Surviving and thriving at presentations

Posted on 6 June 2014 by Emily Stella

Public speaking is not my thing.

Prior to a speaking event, do I conjure up images of stumbling over my words? Yes. Do I have night sweats? Yes. Do I wish I could jump on the next available plane? Absolutely. And it seems I’m not alone.

Ridiculous as this may sound, the British population fears public speaking more than death. Most of us would rather be in the casket than giving the eulogy!

But if you’re like me, writing a cracking presentation that you’ve prepared thoroughly can take some of the dread away. So here are seven tips to that winning presentation.

1. Talk about them, not you

In other words, write for your audience. (Are you bored of this one yet?)

If there is ever an important time to write for an audience it’s when writing a presentation. After all, people have arrived to listen and learn from you. So tell them things that are relevant to them. Don’t start your presentation by talking about your credentials, your company or your product. The audience will suss out your selling tactics straight away and switch off. It will be hard to win them back.

2. Deliver a storyline

Every good presentation has a solid story, a well-planned journey for the audience. Don’t just run off a list of ideas and concepts in a random sequence. If you have a good story, your audience is more likely to follow your line of thought and remember your all-important take-away message(s).

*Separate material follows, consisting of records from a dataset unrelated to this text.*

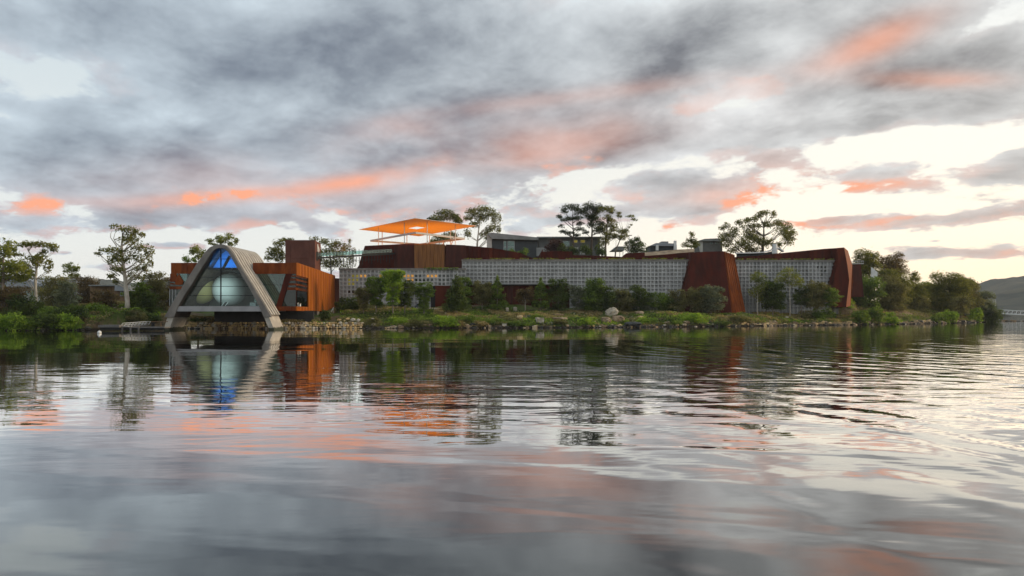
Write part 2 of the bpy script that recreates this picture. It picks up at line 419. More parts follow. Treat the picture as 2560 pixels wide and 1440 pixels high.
# ------------------------------------------------------------------ mesh helpers
ORG = {}
class MB:
    def __init__(s): s.v, s.f = [], []
    def poly(s, pts):
        i = len(s.v); s.v += [tuple(p) for p in pts]; s.f.append(tuple(range(i, i + len(pts)))); return s
    def prism(s, pts, d):
        """closed solid: polygon pts pushed along vector d"""
        d = Vector(d); n = len(pts); i = len(s.v)
        s.v += [tuple(Vector(p)) for p in pts] + [tuple(Vector(p) + d) for p in pts]
        s.f.append(tuple(range(i, i + n))); s.f.append(tuple(reversed(range(i + n, i + 2 * n))))
        for k in range(n):
            j = (k + 1) % n
            s.f.append((i + k, i + n + k, i + n + j, i + j))
        return s
    def box(s, x0, x1, y0, y1, z0, z1):
        return s.prism([(x0, y0, z0), (x1, y0, z0), (x1, y0, z1), (x0, y0, z1)], (0, y1 - y0, 0))
    def bar(s, a, b, w, h=None):
        """rectangular bar from a to b"""
        a, b = Vector(a), Vector(b); h = h or w
        d = (b - a).normalized()
        up = Vector((0, 0, 1)) if abs(d.z) < 0.9 else Vector((0, 1, 0))
        sd = d.cross(up).normalized(); up = sd.cross(d).normalized()
        q = [a + sd * (w / 2 * i) + up * (h / 2 * j) for i, j in ((-1, -1), (1, -1), (1, 1), (-1, 1))]
        return s.prism(q, b - a)
    def tube(s, pts, rad, n=6, cap=True):
        pts = [Vector(p) for p in pts]; i0 = len(s.v)
        for k, p in enumerate(pts):
            d = (pts[min(k + 1, len(pts) - 1)] - pts[max(k - 1, 0)]).normalized()
            up = Vector((0, 1, 0)) if abs(d.y) < 0.9 else Vector((1, 0, 0))
            a = d.cross(up).normalized(); b = d.cross(a).normalized()
            r = rad[k] if isinstance(rad, (list, tuple)) else rad
            for q in range(n):
                t = 2 * math.pi * q / n
                s.v.append(tuple(p + a * (math.cos(t) * r) + b * (math.sin(t) * r)))
        for k in range(len(pts) - 1):
            for q in range(n):
                q2 = (q + 1) % n
                s.f.append((i0 + k * n + q, i0 + k * n + q2, i0 + (k + 1) * n + q2, i0 + (k + 1) * n + q))
        if cap:
            s.f.append(tuple(reversed(range(i0, i0 + n)))); e = i0 + (len(pts) - 1) * n
            s.f.append(tuple(range(e, e + n)))
        return s
    def sphere(s, c, r, nu=28, nv=16, sc=(1, 1, 1)):
        c = Vector(c); i0 = len(s.v)
        for j in range(nv + 1):
            t = math.pi * j / nv
            for i in range(nu):
                p = 2 * math.pi * i / nu
                s.v.append((c.x + r * sc[0] * math.sin(t) * math.cos(p), c.y + r * sc[1] * math.sin(t) * math.sin(p), c.z + r * sc[2] * math.cos(t)))
        for j in range(nv):
            for i in range(nu):
                k = (i + 1) % nu
                s.f.append((i0 + j * nu + i, i0 + (j + 1) * nu + i, i0 + (j + 1) * nu + k, i0 + j * nu + k))
        return s

def link_mesh(name, me, parent, loc):
    o = bpy.data.objects.new(name, me)
    COL.objects.link(o)
    if parent is not None:
        o.parent = parent
        o.location = Vector(loc) - ORG[parent.name]
    else:
        o.location = loc
    ORG[o.name] = Vector(loc)
    return o

def obj(name, mb, mat, parent=None, smooth=False, kind=None, label=None):
    """link the collected shape as one mesh object; the origin is its thing's base"""
    a = np.array(mb.v)
    if parent is not None: org = ORG[parent.name]
    else: org = Vector(((a[:, 0].min() + a[:, 0].max()) / 2, (a[:, 1].min() + a[:, 1].max()) / 2, a[:, 2].min()))
    me = bpy.data.meshes.new(name)
    me.from_pydata([(p[0] - org.x, p[1] - org.y, p[2] - org.z) for p in mb.v], [], mb.f)
    if smooth: me.polygons.foreach_set('use_smooth', [True] * len(me.polygons))
    me.materials.append(MATS[mat])
    o = link_mesh(name, me, parent, org)
    if kind: o['kind'] = kind
    if label: o['label'] = label
    return o

def tag(o, label, cat, group=None):
    o['label'], o['category'] = label, cat
    if group: o['group'] = group
    return o

def thing(name, label, cat, loc, group=None):
    o = bpy.data.objects.new(name, None)
    COL.objects.link(o)
    o.empty_display_size = 0.5
    o.location = loc
    ORG[o.name] = Vector(loc)
    return tag(o, label, cat, group)

# ------------------------------------------------------------------ terrain
SHORE = [(-700, 827), (0, 827), (225, 826), (270, 822.5), (400, 822), (440, 822), (700, 822.4), (900, 821.5), (1280, 820), (1500, 819), (1700, 817.3),
         (1900, 815.3), (2100, 813), (2300, 810), (2430, 807), (2485, 803.5)]
_sx = np.array([(px - 1280) / F * (H * F / (py - HOR)) for px, py in SHORE])
_sy = np.array([H * F / (py - HOR) for px, py in SHORE])
_sx[0] = -190.0
def shore_y(x): return np.interp(x, _sx, _sy)
def sstep(a, b, t):
    t = np.clip((t - a) / (b - a), 0, 1)
    return t * t * (3 - 2 * t)
_rs = np.random.RandomState(5)
_waves = [(_rs.uniform(-1, 1), _rs.uniform(-1, 1), _rs.uniform(0, 6.28), 10 ** _rs.uniform(-0.9, 0.25)) for _ in range(26)]
def lumps(x, y):
    t = 0
    for a, b, ph, k in _waves: t = t + np.sin((a * x + b * y) * k + ph) * 0.16 / (0.35 + k)
    return t
TIPX = float(_sx[-1])
def ground(x, y):
    x = np.asarray(x, float); y = np.asarray(y, float)
    d = y - shore_y(x)
    pxv = 1280 + x / y * F
    prof_mid = np.interp(d, [-30, -4, 0, 0.6, 1.8, 6, 14, 26, 36, 60, 400], [-6, -1.2, 0.02, 0.45, 0.8, 1.35, 2.2, 3.3, 4.2, 4.6, 6])
    prof_left = np.interp(d, [-30, -4, 0, 0.6, 1.8, 6, 12, 22, 40, 90, 400], [-6, -1.2, 0.02, 0.5, 0.9, 1.9, 2.9, 3.9, 4.6, 5.4, 8])
    prof_head = np.interp(d, [-30, -4, 0, 0.6, 1.8, 6, 14, 24, 36, 60, 400], [-6, -1.2, 0.02, 0.5, 0.9, 1.9, 3.9, 5.4, 6.2, 6.2, 4])
    wl = 1 - sstep(380, 560, pxv); wh = sstep(1960, 2180, pxv)
    z = prof_mid * (1 - wl - wh) + prof_left * wl + prof_head * wh
    plate = sstep(-46, -39, x) * (1 - sstep(84, 92, x)) * sstep(174.5, 180, y)
    z = z * (1 - plate) + plate * np.interp(y, [175, 180, 206, 300, 520], [13.8, 14.8, 18.6, 20, 6])
    tip = sstep(TIPX - 30, TIPX + 1, x)
    z = np.where(z > 0, z * (1 - tip) - tip * 0.6, z)
    z = z - sstep(TIPX, TIPX + 6, x) * 5
    amp = np.clip(d, 0, 3) / 3 * (1 - plate * 0.7)
    z = z + lumps(x, y) * 0.5 * amp * (1 - tip * 0.7) + np.where(np.abs(d) < 3, lumps(x * 2.3, y * 2.1) * 0.16, 0)
    return z
def gz(x, y): return float(ground(np.array([x]), np.array([y]))[0])
def ground_Y(px, py, fallback, far=240.0):
    """depth at which the bank, seen along column px, stands at photo height py"""
    k = (px - 1280) / F
    ys = np.arange(100.0, far, 0.25)
    xs = k * ys
    z = ground(xs, ys)
    land = z > 0.25
    pr = HOR - (z - H) * F / ys
    hit = np.nonzero(land & (pr <= py))[0]
    if len(hit) == 0: return fallback
    return float(ys[hit[0]])

def build_terrain():
    xs = np.concatenate([np.arange(-190, -100, 4.0), np.arange(-100, 176, 0.7)])
    ds = np.concatenate([np.arange(-8, 14, 0.4), np.arange(14, 60, 1.0), np.arange(60, 140, 4), np.arange(140, 330, 20)])
    X, D = np.meshgrid(xs, ds)
    Y = shore_y(X) + D
    Z = ground(X, Y)
    n, m = X.shape
    v = np.stack([X.ravel(), Y.ravel(), Z.ravel()], 1)
    idx = np.arange(n * m).reshape(n, m)
    f = np.stack([idx[:-1, :-1], idx[:-1, 1:], idx[1:, 1:], idx[1:, :-1]], -1).reshape(-1, 4)
    me = bpy.data.meshes.new('riverbank')
    me.vertices.add(len(v)); me.vertices.foreach_set('co', v.ravel())
    me.loops.add(f.size); me.loops.foreach_set('vertex_index', f.ravel().astype(np.int32))
    me.polygons.add(len(f)); me.polygons.foreach_set('loop_start', np.arange(0, f.size, 4, dtype=np.int32))
    me.polygons.foreach_set('use_smooth', np.ones(len(f), bool))
    me.update(calc_edges=True)
    me.materials.append(MATS['bank_soil'])
    o = link_mesh('riverbank', me, None, (0, 0, 0)); o['kind'] = 'structure'
    w = MB().poly([(-1400, -50, 0), (1600, -50, 0), (1600, 1800, 0), (-1400, 1800, 0)])
    o = obj('water', w, 'river_water'); o['kind'] = 'structure'
    # ground under the water and beyond, out to the horizon
    b = MB().poly([(-1450, -55, -7), (1650, -55, -7), (1650, 1850, -7), (-1450, 1850, -7)])
    o = obj('riverbed', b, 'wet_rock'); o['kind'] = 'structure'
build_terrain()

def hill(name, prof, Y0, Y1, seed):
    """far ridge: px/py skyline at depth Y1, foot at depth Y0"""
    rs = np.random.RandomState(seed)
    pxs = np.linspace(prof[0][0], prof[-1][0], 120)
    tops = np.interp(pxs, [p[0] for p in prof], [p[1] for p in prof])
    mb = MB(); rows = 14
    for j in range(rows + 1):
        t = j / rows
        Y = Y0 + (Y1 - Y0) * t
        for i, px in enumerate(pxs):
            X = (px - 1280) / F * (Y1 * 0.5 + Y * 0.5)
            ztop = H + (HOR - tops[i]) / F * Y1
            zz = -1 + (ztop + 1) * (t ** 0.75) + (rs.rand() - 0.5) * ztop * 0.035 * (t if t < 1 else 0.7)
            mb.v.append((X, Y, zz))
    n = len(pxs)
    for j in range(rows):
        for i in range(n - 1):
            mb.f.append((j * n + i, j * n + i + 1, (j + 1) * n + i + 1, (j + 1) * n + i))
    for i in range(n):  # back slope
        X, Y, zz = mb.v[rows * n + i]; mb.v.append((X, Y1 + (Y1 - Y0) * 0.6, -5))
    for i in range(n - 1):
        mb.f.append((rows * n + i, rows * n + i + 1, (rows + 1) * n + i + 1, (rows + 1) * n + i))
    o = obj(name, mb, 'hill_forest', smooth=True); o['kind'] = 'structure'
hill('hills', [(2380, 760), (2420, 730), (2440, 716), (2462, 704), (2480, 698), (2510, 696), (2550, 691), (2620, 676), (2800, 660), (3100, 690)], 760, 1250, 3)
hill('hills', [(2360, 775), (2420, 752), (2480, 738), (2540, 722), (2600, 712), (2800, 700), (3000, 730)], 560, 760, 4)
hill('hills', [(-400, 705), (-100, 700), (60, 697), (200, 696), (250, 697), (290, 701), (340, 708), (480, 730), (640, 755)], 700, 1200, 6)
# ------------------------------------------------------------------ arched pavilion
def resample(pts, n):
    a = np.array(pts, float)
    seg = np.r_[0, np.cumsum(np.hypot(*np.diff(a, axis=0).T))]
    t = np.linspace(0, seg[-1], n)
    return np.stack([np.interp(t, seg, a[:, 0]), np.interp(t, seg, a[:, 1])], 1)
OUTP = [(410.5, 793), (424, 769), (440, 742.5), (460, 709.5), (475, 686), (493.3, 657), (508.3, 636), (516.7, 625.5), (525, 618), (538, 612), (552, 610), (563, 613),
        (571.5, 620), (581.7, 633.5), (599, 664), (621.7, 699.5), (630, 712), (647.5, 742), (665.8, 772), (678.5, 793)]
INP = [(436.5, 793), (448.3, 764), (461.7, 740), (481.7, 710), (491.7, 693), (504, 673), (516.7, 654), (526.7, 638), (535, 628.5), (543, 623.5), (551, 621.7), (560, 624.5),
       (569, 634), (576.7, 646), (587.5, 665), (606.7, 697), (617.5, 714), (640, 756), (648, 772), (657, 793)]
AY = 115.0
def to_xz(pts): return [((px - 1280) / F * AY, H - (py - HOR) / F * AY) for px, py in pts]
INP = [(x + (-2.6 if x < 545 else (2.6 if x > 557 else 0)), y - (2.2 if 530 < x < 572 else 0)) for x, y in INP]
OUT = to_xz(resample(OUTP, 61)); INN = to_xz(resample(INP, 61))
_inn = np.array(to_xz(resample(INP, 400))); _ia = int(_inn[:, 1].argmax())
def arch_x(z, side):
    h = _inn[:_ia + 1] if side < 0 else _inn[_ia:][::-1]
    return float(np.interp(z, h[:, 1], h[:, 0]))

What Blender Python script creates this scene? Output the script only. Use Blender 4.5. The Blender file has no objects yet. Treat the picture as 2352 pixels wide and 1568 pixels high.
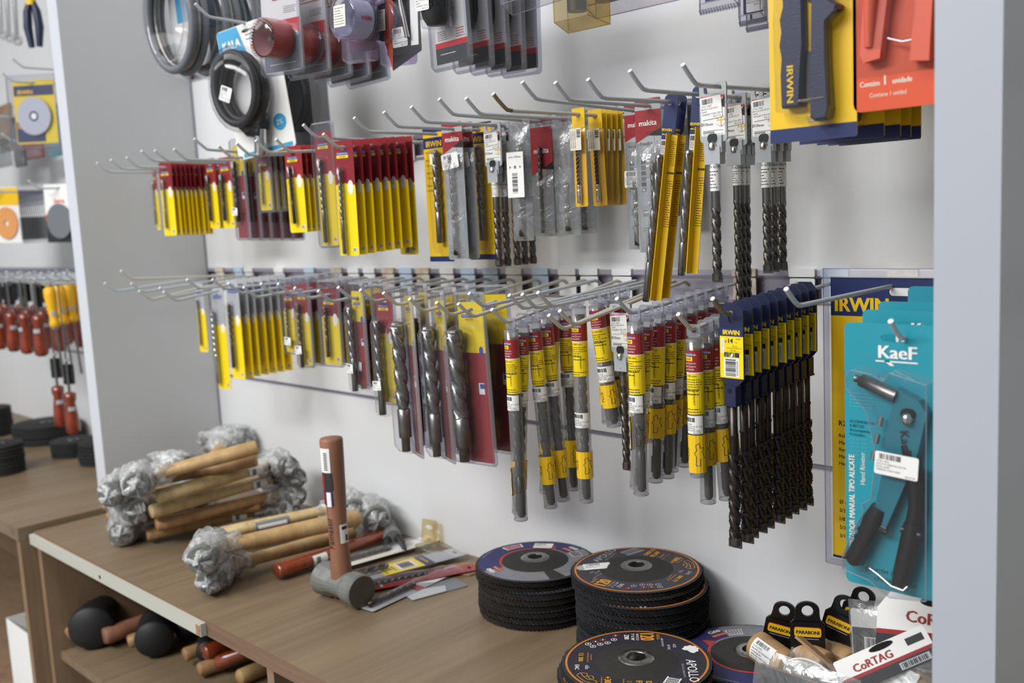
import bpy, math, random
from mathutils import Matrix, Vector, Euler
random.seed(7)
SC = bpy.context.scene
COL = SC.collection
PI = math.pi

# ---------------------------------------------------------------- camera, world, light, exposure
CZ = 1.5                       # camera height above the floor (m)
WD = 1.12                      # camera distance from the back panel (plane y = 0)
FPX = 2265.0                   # focal length in pixels of a 2352 px wide frame
CAM = Vector((0, -WD, CZ))
ROT = Matrix(((0.70839911, 0.05406204, -0.70373859),
              (0.7040402, -0.12472934, 0.69912087),
              (-0.04998095, -0.99071686, -0.12642)))   # world = ROT @ (right, down, forward)
cam_data = bpy.data.cameras.new('camera'); cam = bpy.data.objects.new('camera', cam_data); COL.objects.link(cam)
cm = Matrix((ROT.col[0], -ROT.col[1], -ROT.col[2])).transposed().to_4x4(); cm.translation = CAM
cam.matrix_world = cm
cam_data.sensor_width = 36.0; cam_data.lens = 36.0 * FPX / 2352.0
cam_data.clip_start = 0.02; cam_data.clip_end = 60
cam_data.dof.use_dof = True; cam_data.dof.focus_distance = 1.17; cam_data.dof.aperture_fstop = 4.6
SC.camera = cam

world = bpy.data.worlds.new('world'); SC.world = world; world.use_nodes = True
world.node_tree.nodes['Background'].inputs[0].default_value = (0.86, 0.92, 1.0, 1)
world.node_tree.nodes['Background'].inputs[1].default_value = 0.31

def area(name, loc, target, sx, sy, power, colr):
    l = bpy.data.lights.new(name, 'AREA'); l.shape = 'RECTANGLE'; l.size = sx; l.size_y = sy
    l.energy = power; l.color = colr
    o = bpy.data.objects.new(name, l); COL.objects.link(o); o.location = loc
    o.rotation_euler = (Vector(target) - Vector(loc)).to_track_quat('-Z', 'Y').to_euler()
    return o
area('ceiling_panel_light', (-1.4, -1.35, 3.0), (-1.4, -0.4, 0), 2.4, 0.5, 21, (1.0, 0.99, 0.98))
area('ceiling_panel_light', (-1.5, -2.8, 3.0), (-1.5, -2.7, 0), 2.6, 0.7, 160, (0.99, 0.99, 1.0))
area('ceiling_panel_light', (-3.6, -1.9, 3.0), (-3.6, -1.8, 0), 1.6, 0.5, 10, (1.0, 0.99, 0.98))
SC.view_settings.view_transform = 'Standard'; SC.view_settings.look = 'None'
SC.view_settings.exposure = 0.0; SC.view_settings.gamma = 1.0
SC.view_settings.use_curve_mapping = False
SC.cycles.transparent_max_bounces = 40
SC.cycles.max_bounces = 8
SC.cycles.caustics_reflective = False; SC.cycles.caustics_refractive = False

# ---------------------------------------------------------------- places
def ray(px, py): return ROT @ Vector((px - 1176.0, py - 784.0, FPX))
def at_y(px, py, y):
    r = ray(px, py); return CAM + r * ((y + WD) / r.y)
def at_z(px, py, z):
    r = ray(px, py); return CAM + r * ((z - CZ) / r.z)
def at_x(px, py, x):
    r = ray(px, py); return CAM + r * (x / r.x)
ZS = CZ - 0.59                 # worktop surface
ZRL = CZ - 0.090               # lower rail
ZRU = CZ + 0.141               # upper rail
ZRT = CZ + 0.372               # top rail, above the frame
XL, XR = -2.112, -0.336        # inner faces of the two upright panels
YF = -0.282                    # front of the upright panels
YW = -0.448                    # front of the worktop

# ---------------------------------------------------------------- materials
MATS = {}
def lin(c):
    c = c / 255.0
    return c / 12.92 if c <= 0.04045 else ((c + 0.055) / 1.055) ** 2.4
def rgb(h): return (lin(int(h[0:2], 16)), lin(int(h[2:4], 16)), lin(int(h[4:6], 16)), 1)
def mat(name, h, rough=0.5, metal=0.0, noise=0.0, nscale=60.0, bump=0.0, coat=0.0, spec=0.5, c2=None, stretch=(1, 1, 1), sss=0):
    m = bpy.data.materials.new(name); m.use_nodes = True; nt = m.node_tree; b = nt.nodes['Principled BSDF']
    b.inputs['Base Color'].default_value = rgb(h); b.inputs['Roughness'].default_value = rough
    b.inputs['Metallic'].default_value = metal; b.inputs['Coat Weight'].default_value = coat
    b.inputs['Coat Roughness'].default_value = 0.12; b.inputs['Specular IOR Level'].default_value = spec
    if noise or bump:
        tc = nt.nodes.new('ShaderNodeTexCoord'); mp = nt.nodes.new('ShaderNodeMapping'); mp.inputs['Scale'].default_value = stretch
        nz = nt.nodes.new('ShaderNodeTexNoise'); nz.inputs['Scale'].default_value = nscale; nz.inputs['Detail'].default_value = 5
        nt.links.new(tc.outputs['Object'], mp.inputs[0]); nt.links.new(mp.outputs[0], nz.inputs['Vector'])
        if noise:
            cr = nt.nodes.new('ShaderNodeValToRGB')
            a = rgb(h); d = rgb(c2) if c2 else tuple(x * (1 - noise) for x in a[:3]) + (1,)
            cr.color_ramp.elements[0].color = d; cr.color_ramp.elements[1].color = a
            cr.color_ramp.elements[0].position = 0.3; cr.color_ramp.elements[1].position = 0.66
            nt.links.new(nz.outputs['Fac'], cr.inputs[0]); nt.links.new(cr.outputs[0], b.inputs['Base Color'])
        if bump:
            bp = nt.nodes.new('ShaderNodeBump'); bp.inputs['Strength'].default_value = bump; bp.inputs['Distance'].default_value = 0.002
            nt.links.new(nz.outputs['Fac'], bp.inputs['Height']); nt.links.new(bp.outputs[0], b.inputs['Normal'])
    MATS[name] = m; return m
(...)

3. Use headlines not titles

Presentations often involve data-rich charts, which are hard for people to digest. Write a headline (think newspaper headline) above the chart, rather than a title. This will help your audience understand the key point to take from the data and will act as a prompt for you.

So, as an example, instead of writing ‘Total value size of the UK footwear market’ above your chart, how about ‘Growth of UK footwear market doubles this year. Market now estimated at £10bn.’

4. Ditch the slide text

Avoid too much text on your slides. An audience reads everything that’s presented to them. If they’re reading a slide, they’re not listening to you. And vice versa.

A few key prompt words here and there will give your presentation structure and help you when speaking. And think images. Lots of images. You want your audience awake and engaged. So keep things fun with colourful and powerful images that say a lot about your topic.

5.Involve the audience

Audience interaction isn’t always possible – especially if you’re presenting to large numbers. However, it’s good to incorporate interaction for two reasons:

(a) If you’re a nervous presenter, it deflects attention from you and gives you a few moments to gather your thoughts.

(b) The presentation will be much more interesting for everyone else.

So, play games with your audience, ask them questions or invite them to predict the results of your research before revealing them.

6. Start fast and finish strong

My Ronseal ‘does what it says on the tin’ tip. Dive into your topic with haste, avoiding lengthy introductions (see tip 1). And, as you close the presentation, leave your audience with something to remember you by – a funny visual or meaningful message.

7. Visualisation

Some people find it helps to picture their audience naked. I can’t think of anything worse, but give it a try and see if it works for you.
Disclaimer: adopting the advice given in this blog won’t guarantee presentation success. But flopping a few times is good for the soul.